Edin Dzeko rarely starts but he certainly knows how to finish. It is something Manchester City are very grateful for.

Their resident super-sub performed an increasingly familiar routine, coming off the bench to serve as City's rescuer.

A late winner - Dzeko does not score early goals - extended their magnificent home record and condemned Tottenham Hotspur to defeat when victory long looked more likely.

As they have done in four games already, the Premier League champions had trailed but ended up triumphing.

Dzeko is the constant in the comebacks, the man who has delivered five league goals in his part-time role. Remove them from the equation and City would have nine fewer points. His is a remarkable return for a player on the margins of the side.

"He continues to be on the bench and come on to destroy opposition," Andre Villas-Boas, the Tottenham manager, said.

"A player so strong of character like Dzeko to come on when his team needs him deserves great credit."

All the more so because, as Roberto Mancini accepted, Dzeko is the reluctant replacement. "He is not happy," the City manager said. "A player who is happy on the bench does not exist."

And yet to focus exclusively on Dzeko would be to ignore the other reasons for a victory of seismic proportions.

It was not merely the calibre of the opposition or the quality of the comeback; it was the timing, five days after their Champions League campaign was effectively ended and with suggestions that Mancini was both under pressure and showing the strain.

Yet the Italian excelled when it mattered most. His mid-match changes to 3-5-2 have been controversial in the past, but this helped shape the game, moving the influential David Silva into a central role where he assumed pivotal importance.

His substitutions - Maicon for Matija Nastasic and Dzeko for Carlos Tevez - made a difference. And, once again, his side showed the resolve they needed to respond in adversity.

"I saw the same spirit from the players that I saw last year," Mancini said. "It was a huge win because it was a difficult moment."

City's difficulties were increased in familiar fashion.
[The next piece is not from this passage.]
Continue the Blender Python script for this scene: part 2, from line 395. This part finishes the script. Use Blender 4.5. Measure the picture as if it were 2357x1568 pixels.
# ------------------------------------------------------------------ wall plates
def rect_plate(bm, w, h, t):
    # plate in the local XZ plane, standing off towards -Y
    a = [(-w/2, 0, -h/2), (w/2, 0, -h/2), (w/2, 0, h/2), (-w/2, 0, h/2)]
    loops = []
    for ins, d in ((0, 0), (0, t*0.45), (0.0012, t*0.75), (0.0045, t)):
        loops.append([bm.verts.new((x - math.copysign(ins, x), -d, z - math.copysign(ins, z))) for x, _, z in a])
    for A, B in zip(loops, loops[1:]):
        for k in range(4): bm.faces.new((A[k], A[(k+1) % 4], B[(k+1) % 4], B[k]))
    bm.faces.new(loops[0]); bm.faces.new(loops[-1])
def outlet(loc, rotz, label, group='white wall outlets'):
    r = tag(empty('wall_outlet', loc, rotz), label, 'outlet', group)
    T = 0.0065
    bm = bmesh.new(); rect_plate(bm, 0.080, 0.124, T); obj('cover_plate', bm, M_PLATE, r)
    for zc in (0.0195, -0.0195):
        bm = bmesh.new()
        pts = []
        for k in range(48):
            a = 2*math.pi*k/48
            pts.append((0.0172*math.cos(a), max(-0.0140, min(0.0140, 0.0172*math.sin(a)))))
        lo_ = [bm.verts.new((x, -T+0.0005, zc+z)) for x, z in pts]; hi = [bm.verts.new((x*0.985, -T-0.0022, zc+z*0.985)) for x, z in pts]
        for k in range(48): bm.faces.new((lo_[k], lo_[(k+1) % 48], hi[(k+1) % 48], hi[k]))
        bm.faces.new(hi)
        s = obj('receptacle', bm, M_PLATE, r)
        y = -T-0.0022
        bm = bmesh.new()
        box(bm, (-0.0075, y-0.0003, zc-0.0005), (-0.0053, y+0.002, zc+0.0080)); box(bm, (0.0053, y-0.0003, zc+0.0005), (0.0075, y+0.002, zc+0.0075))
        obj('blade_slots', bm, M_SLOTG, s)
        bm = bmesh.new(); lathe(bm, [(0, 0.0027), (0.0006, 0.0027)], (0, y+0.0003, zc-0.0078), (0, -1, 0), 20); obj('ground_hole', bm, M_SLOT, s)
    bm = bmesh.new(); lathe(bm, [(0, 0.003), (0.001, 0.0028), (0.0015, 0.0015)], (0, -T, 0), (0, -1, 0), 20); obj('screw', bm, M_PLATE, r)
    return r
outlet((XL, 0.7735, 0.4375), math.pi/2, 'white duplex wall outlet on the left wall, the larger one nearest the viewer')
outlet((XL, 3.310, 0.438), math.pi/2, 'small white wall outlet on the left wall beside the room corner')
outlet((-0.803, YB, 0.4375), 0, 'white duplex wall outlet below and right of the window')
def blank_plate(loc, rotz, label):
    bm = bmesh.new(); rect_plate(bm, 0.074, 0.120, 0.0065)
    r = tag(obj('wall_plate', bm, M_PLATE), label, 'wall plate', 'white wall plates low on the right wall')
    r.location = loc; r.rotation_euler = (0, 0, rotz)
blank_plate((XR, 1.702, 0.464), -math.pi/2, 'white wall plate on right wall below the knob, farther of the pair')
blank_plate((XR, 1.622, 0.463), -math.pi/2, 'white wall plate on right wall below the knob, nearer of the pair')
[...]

After conceding twice from corners against Ajax in the Champions League, a free kick was their undoing.

Tom Huddlestone delivered it, Steven Caulker met it with a forceful header and Joe Hart, who perhaps should have pushed it past the post, could only touch it into his own net.

"We need to improve there," Mancini acknowledged.
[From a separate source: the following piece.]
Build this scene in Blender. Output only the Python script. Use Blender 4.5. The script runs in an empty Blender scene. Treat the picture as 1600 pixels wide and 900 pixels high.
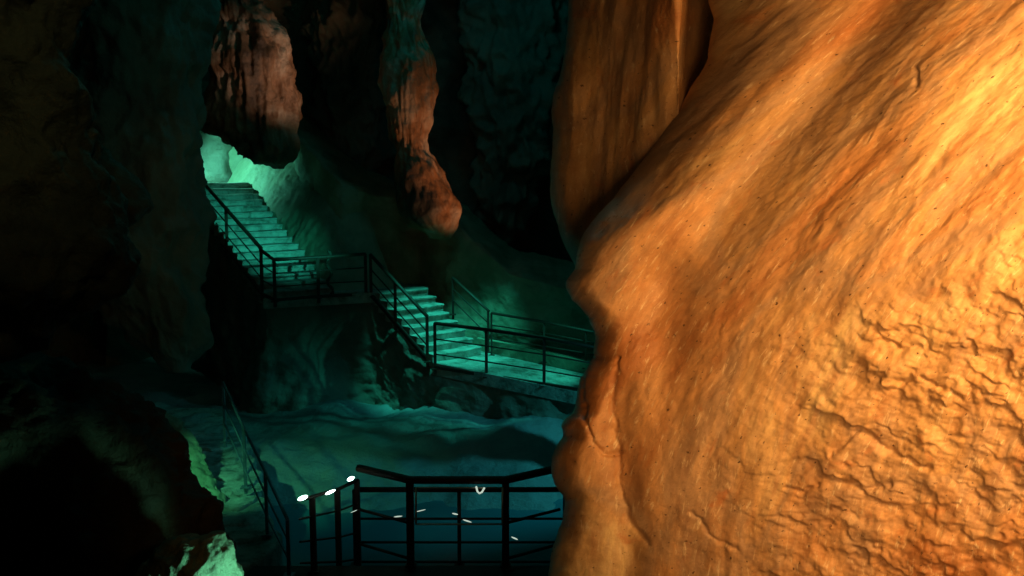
import bpy, math
import numpy as np
from mathutils import Vector, Matrix

# ------------------------------------------------------------------ camera, world, lights
S = bpy.context.scene
COL = S.collection
R = math.radians
CAM_Z, PITCH, F = 5.4, R(7.2), 1500.0
cam = bpy.data.cameras.new('camera')
cam.lens = 36.0 * F / 1600.0
cam.clip_start, cam.clip_end = 0.05, 500
camo = bpy.data.objects.new('camera', cam)
camo.location = (0, 0, CAM_Z)
camo.rotation_euler = (R(90) - PITCH, 0, 0)
COL.objects.link(camo)
S.camera = camo

w = bpy.data.worlds.new('World')
S.world = w
w.use_nodes = True
bg = w.node_tree.nodes['Background']
bg.inputs[0].default_value = (0.02, 0.5, 0.42, 1)
bg.inputs[1].default_value = 0.002
S.view_settings.view_transform = 'Standard'
S.view_settings.look = 'None'
S.view_settings.exposure = 0
S.view_settings.gamma = 1
S.cycles.use_denoising = True
S.cycles.max_bounces = 5
S.cycles.sample_clamp_indirect = 4


def P(px, py, Y):
    """point seen at picture position (px, py) at the world distance Y"""
    x = (px - 800) / F
    up = (450 - py) / F
    yw = math.cos(PITCH) + up * math.sin(PITCH)
    zw = -math.sin(PITCH) + up * math.cos(PITCH)
    t = Y / yw
    return Vector((x * t, Y, CAM_Z + zw * t))


def lamp(name, kind, loc, energy, color, radius=0.1, target=None, angle=60, blend=0.6):
    l = bpy.data.lights.new(name, kind)
    l.energy, l.color = energy, color
    l.shadow_soft_size = radius
    o = bpy.data.objects.new(name, l)
    o.location = loc
    if kind == 'SPOT':
        l.spot_size, l.spot_blend = R(angle), blend
        d = Vector(target) - Vector(loc)
        o.rotation_euler = d.to_track_quat('-Z', 'Y').to_euler()
    COL.objects.link(o)
    return o


TEAL = (0.04, 1.0, 0.72)
GREEN = (0.12, 1.0, 0.42)
BLUE = (0.04, 0.60, 0.64)
WARM = (1.0, 0.50, 0.25)
# amber flood beside the flowstone
lamp('amber_flood', 'SPOT', (1.5, 1.6, 5.6), 240, (1.0, 0.505, 0.135), 0.3, (1.75, 3.0, 5.15), 96, 0.5)
# show lights of the stairs
lamp('stair_light_high', 'SPOT', P(268, 222, 25.0), 430, (0.15, 1.0, 0.70), 0.12, P(385, 320, 26.4), 120, 0.6)
lamp('stair_light_front', 'SPOT', P(905, 310, 14.0), 2900, TEAL, 0.12, P(400, 372, 22.5), 15, 0.9)
lamp('stair_light_low', 'SPOT', P(740, -90, 18.8), 3000, TEAL, 0.12, P(705, 480, 20.5), 27, 0.9)
lamp('walkway_light', 'SPOT', P(985, 440, 18.6), 260, TEAL, 0.08, P(800, 575, 19.2), 62, 0.8)
# warm lights on hanging rocks
lamp('warm_light_left', 'SPOT', P(912, 330, 17.0), 1500, (1.0, 0.66, 0.45), 0.08, P(442, 122, 22.0), 16, 1.0)
lamp('warm_light_column', 'SPOT', P(925, 500, 19.6), 800, (1.0, 0.48, 0.22), 0.08, P(664, 232, 22.2), 33, 1.0)
# pool light
lamp('pool_light', 'SPOT', (3.6, 15.6, 3.9), 420, BLUE, 0.10, (-0.5, 16.6, 0.2), 66, 0.7)
# green light on the lower stairs
lamp('lower_stair_light', 'SPOT', P(112, 596, 13.0), 260, GREEN, 0.08, P(335, 745, 14.8), 54, 0.9)
lamp('low_rock_light', 'SPOT', P(560, 985, 6.6), 190, (0.25, 1.0, 0.62), 0.08, P(285, 890, 7.2), 40, 1.0)
# added fill lamps: dim cavern ambience, and lifts on flowstone and left rocks
lamp('cavern_glow', 'POINT', (-1.0, 12.5, 9.6), 30, (0.01, 1.0, 0.80), 0.5)
lamp('amber_low_fill', 'SPOT', (0.45, 0.0, 4.85), 270, (1.0, 0.50, 0.16), 0.4, (1.2, 3.2, 4.85), 60, 0.9)  # added fill near the camera, evens out the flowstone front
lamp('amber_fill', 'SPOT', (-1.0, 1.6, 6.9), 10, (1.0, 0.50, 0.19), 0.5, (0.95, 3.6, 5.3), 58, 0.8)
lamp('left_fill', 'SPOT', (-1.2, 2.6, 8.4), 75, (0.95, 1.0, 0.45), 0.3, (-4.6, 7.4, 6.4), 52, 0.9)
lamp('cavern_glow_back', 'POINT', (-1.0, 20.5, 11.0), 42, (0.01, 0.9, 0.95), 0.5)
lamp('under_glow', 'POINT', (-3.0, 14.8, 3.6), 2.5, (0.02, 0.9, 0.75), 0.3)

# ------------------------------------------------------------------ noise
def _h(ix, iy, iz, seed):
    n = (ix * 374761393 + iy * 668265263 + iz * 2147483647 + seed * 974711) & 0xFFFFFFFF
    n = ((n ^ (n >> 13)) * 1274126177) & 0xFFFFFFFF
    n = ((n ^ (n >> 16)) * 2246822519) & 0xFFFFFFFF
    return n ^ (n >> 15)


def gn(x, y, z=0.0, seed=0):
    x, y, z = np.broadcast_arrays(np.asarray(x, float), np.asarray(y, float), np.asarray(z, float))
    fx, fy, fz = np.floor(x), np.floor(y), np.floor(z)
    ix, iy, iz = fx.astype(np.int64), fy.astype(np.int64), fz.astype(np.int64)
    x, y, z = x - fx, y - fy, z - fz
    u, v, q = (t * t * t * (t * (t * 6 - 15) + 10) for t in (x, y, z))
    out = 0
    for dx in (0, 1):
        for dy in (0, 1):
            for dz in (0, 1):
                h = _h(ix + dx, iy + dy, iz + dz, seed)
                gx = (h & 1023) / 511.5 - 1
                gy = ((h >> 10) & 1023) / 511.5 - 1
                gz = ((h >> 20) & 1023) / 511.5 - 1
                d = gx * (x - dx) + gy * (y - dy) + gz * (z - dz)
                out = out + d * (u if dx else 1 - u) * (v if dy else 1 - v) * (q if dz else 1 - q)
    return out * 1.4


def fbm(x, y, z=0.0, o=4, seed=0, gain=0.5):
    s, a, f = 0, 1.0, 1.0
    for i in range(o):
        s = s + a * gn(x * f, y * f, z * f, seed + i * 17)
        a *= gain
        f *= 2.03
    return s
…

Another recurring theme involves officials. Peter Rasmussen had denied them a penalty on Tuesday and Michael Oliver followed suit when William Gallas handled. Pablo Zabaleta, too, claimed a spot kick.

Yet with Silva restored to their ranks, City had their creator in chief back. There was invention to accompany their trademark persistence.

The Spaniard set up Carlos Tevez and Zabaleta for shots that Brad Friedel held.

Then he and Yaya Toure combined for the razor-sharp Sergio Aguero to dart past Jan Vertonghen and defeat Friedel. As the game became more open, Gareth Bale could have got a winner at one end while Aguero, Silva and Dzeko all threatened one at the other.

Then the Bosnian delivered it. With expert precision, Silva dinked a pass over the Tottenham defence and Dzeko hooked his shot past Friedel.

"An individual moment of brilliance from Dzeko," Villas-Boas said.

While City are the comeback kings, Tottenham are a team who are losing leads, against first Chelsea and then the champions.

The manager was reluctant to blame tiredness, caused by their Europa League exertions, but whereas Spurs had produced a superb rearguard action to hold on to a lead away against Manchester United, there was no repeat against City.

With Friedel in fine form at one end and Emmanuel Adebayor an awkward presence at the other, the Togolese preferred to top scorer Jermain Defoe on his return to City, Tottenham had presence, power and personality.

But it was not enough, courtesy of an old enemy.

Dzeko scored four times at White Hart Lane last season; now a fifth goal against Tottenham reiterated his case to his manager.

"The goals are my message," he said. And they constitute a very eloquent one, too.